Sentimenti a rappresentare la società: entra nel vivo la 66.ma edizione del Festival
di Cannes
Il 66.mo Festival di Cannes comincia a prendere una sua precisa fisionomia. Dopo un
inizio in cui i film, attraverso la rappresentazione delle azioni umane, arrivavano
a rivelare l’intima struttura della società, improvvisamente sugli schermi della Croisette
sono esplosi i sentimenti, in primo luogo l’amore, inteso come chimica elementare
dei corpi e dello spirito. L’esplorazione delle dinamiche interiori è parte integrante
di due opere importanti come “Jimmy P. (Psychotherapy of a Plains Indian)” di Arnaud
Desplechin e “Inside Llewyn Davis” di Ethan e Joel Coen. Il primo è la cronaca del
trattamento psicoanalitico applicato a un indiano d’America da parte di un antropologo
francese, il secondo la storia agrodolce di un cantante folk degli anni Sessanta.
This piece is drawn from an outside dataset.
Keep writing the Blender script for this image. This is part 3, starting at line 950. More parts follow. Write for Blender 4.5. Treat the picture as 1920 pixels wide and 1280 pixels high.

Facendo duettare in maniera convincente due grandi attori come Benicio Del Toro e
Mathieu Amalric, Desplechin ci introduce con uno sguardo nuovo in un mondo sconosciuto,
quello delle culture ancestrali dei pellerossa. I due cineasti americani tratteggiano
con qualche sorriso e molta tristezza la parabola di un fallimento umano e professionale.
L’amore sta invece al centro di due film straordinari, come “Le passé” di Asghar Farhadi
e “Like Father, Like Son” di Kore-eda Hirokazu. Il primo ne fa una precisa anatomia,
attraverso il racconto avvincente e complesso della fine di un matrimonio. Lui arriva
da Teheran a Parigi per firmare il suo consenso al divorzio. Lei lo aspetta come una
vecchia conoscente, insieme ai figli di un precedente marito, al bimbo del suo attuale
compagno e quello che porta in grembo. La cosa sembra fatta di lì a breve. Ma il peso
dei sentimenti e l’irresistibile forza del passato renderanno tutto molto più difficile.
Utilizzando un dispositivo già adottato in due film come “About Elly” e “Una separazione”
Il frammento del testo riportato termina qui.